Vadranor - I worked on the Ottinger campaign as a kid - my first political campaign, actually. But the answer to your question isn't whether a Republican can win, of course they can. We have a popular Republican governor in CT (whose best feature is that she's not John Rowland) and 3 of 5 congressional seats are R.

It's this this particular Republican is a non-entity, no way as strong a candidate as Buckley or D'Amato.

Republican Alan Schlesinger's campaign headquarters in Shelton sat dark and empty on a recent afternoon; only a few signs in the windows indicated that the former Derby mayor is leasing it for his U.S. Senate bid.

Unlike his high-profile Democratic opponents, incumbent U.S. Sen. Joseph Lieberman and Greenwich entrepreneur Ned Lamont, no one has to wade through handlers to reach Schlesinger. He answers his own cell phone.

Before I posted it did anyone know the R Senate candidate's name?

Actually, the more I tune in to the contest for the CT Senate nomination, the less it appears to be about the war in Iraq.

If you watch videotapes of Ned Lamont's campaign appearances, especially the Q & A sessions afterwards (half a dozen can be found on the web - go to youtube.com and type in Lamont as a key term), all sorts of dissatisfaction with Senator Lieberman surfaces, and only some of it is about foreign policy. You'll also hear complaints that Lieberman has gotten distant from Connecticut's problems (that's what cost Tom Daschle his Senate seat) and that his voter base are sick of seeing him kiss up to the Bush Administration on domestic policy as well as foreign policy issues.

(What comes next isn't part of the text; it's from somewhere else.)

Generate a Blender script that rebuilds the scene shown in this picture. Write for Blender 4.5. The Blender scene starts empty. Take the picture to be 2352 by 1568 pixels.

Ned Lamont appears to be just the kind of person Connecticut would elect to the senate this year if the seat were open. His views match the constituency on more issues than the war. And it looks to me as if there's a very good chance the voters will clear the seat for him, so he can represent them in it.

It's a luxury for the party that the GOP contender is so lackluster. Fears that he'll take it in an upset are unwarranted. Maybe with a stronger candidate and more lead time to prepare for a non-perfunctory campaign, yes. In 2006, no.